Отдельного внимания заслуживает язык аввакумовского жизнеописания. Письменное житие местами по строю предложений и интонаций напоминает устную беседу. Это не только неторопливый рассказ самого автора, изредка перебиваемый обращениями, к старцу Епифанию, никонианам и воображаемым читателям: «Простите, братья никониане, что избранил вас. Живите, как хочете». Тяготение к живой устной речи проявляется также и в том, что автор дословно передает здесь многие разговоры, свои и чужие. Кажется, что любое происшествие или сцену протопопу проще воспроизвести, расписать по ролям, чем кратко пересказать своими словами её содержание, поэтому перед читателем, словно акты бесконечной драмы, проходят разговоры протопопа с воеводой Пашковым, духовными детьми, Анастасией Марковной и другими. Частями этой бесконечной беседы становятся и дословно приводимые молитвы Аввакума и даже дословно цитируемый указ патриарха Никона.

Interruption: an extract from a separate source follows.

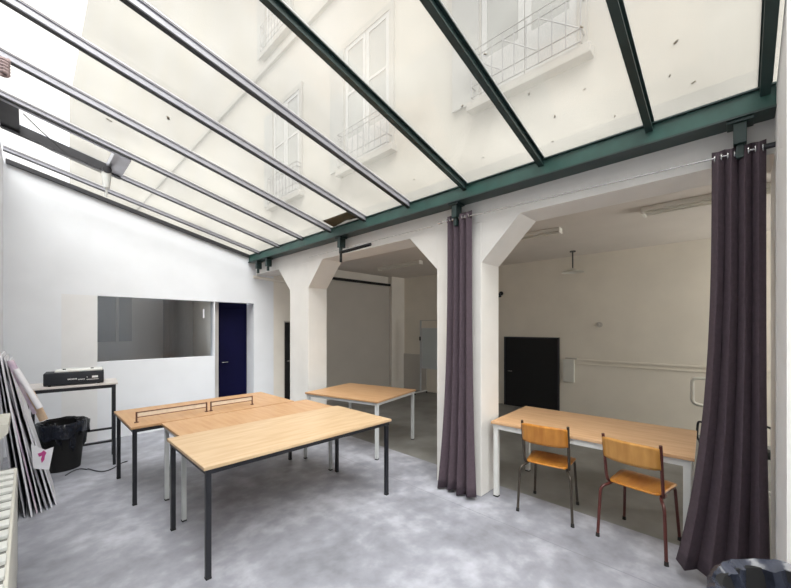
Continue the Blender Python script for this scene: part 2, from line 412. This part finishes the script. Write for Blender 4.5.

Стилистика авторской речи в «Житии» также необычайно разнообразна. Чаще всего перед нами характерное аввакумовское просторечие – «приобрел», «обскочили», «волочусь», к тому же с явными признаками поволжского говора – «Бес-отъ веть не мужик, батога не боится», полно бить-тово». Однако стоит автору перейти к разговору о высоких богословских материях, и он тут же демонстрирует читателям все мастерство владения «высоким штилем»: «Господь вседержитель, непостижимъ, неприступен, трисиянен, триипостасен» и так далее.